Monday, October 29, 2018

Electoral Reform - People want it - so do it - this is a democracy



If there is one thing I’ve noticed about business people, and it bugs me, they hate competition. Everyone in business seeks a monopoly; monopolies are good for monopolists and bad for society.  I love the open market and the good it does, it is the only medium that seeks every day to figure what I want and how to get to me as inexpensively as possible.  The market only works properly when there is open access to it with low barriers to entry.  When markets are healthy there is dynamism, disruption and wealth distribution – markets stop working when a few players get a hold of control.

If there is one thing I’ve noticed about politicians, they hate democracy – they would rather dispense with it and do what they want – the less democracy we have is better for power mongers and worse for society.  Right now, we elect dictators for four years and then we kick the bums out – and with the new bums comes a massive policy change and wasted money. When the government is constantly “under public pressure” policy continuity begins to emerge and over time we get stable long-term policy.

The hype that is being thrown and accumulating into the biggest, smelliest, mass of BS ever deposited on the field of political debate is the fear of extremist campaign on the NO side. Unbelievable that we have sunk to these sort of fear tactics, less unbelievable when you see who is doing it, the profiteers in the form of long-term political players who quake at the thought of having a full range of representation. 
  
Right now a full third of the electorate is unrepresented, big business is, big labour is, big government is – everyone one else is being taxed without representation.  Farms, ranchers, independent business people, the gig economy, artisans, tradespeople, small business people all out in the cold.

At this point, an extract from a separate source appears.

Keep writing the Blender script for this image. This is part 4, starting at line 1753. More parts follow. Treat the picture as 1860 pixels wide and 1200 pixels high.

The way this vital sector gets represented is through electoral reform. We need lower barriers to entry in the political space, more people in the game and democracy. 


I am in the Rural-Urban Proportional camp. Could this have been done better – most certainly? Are we being asked to buy a bit of pig in a poke – yes? If we are diligent, however, we can nurture this along and make it work. Avoid listening to the unmitigated horse excretion being delivered regarding the “extremists”, political boogiemen are like stray cats, all fear mongers have one and all power mongers use one.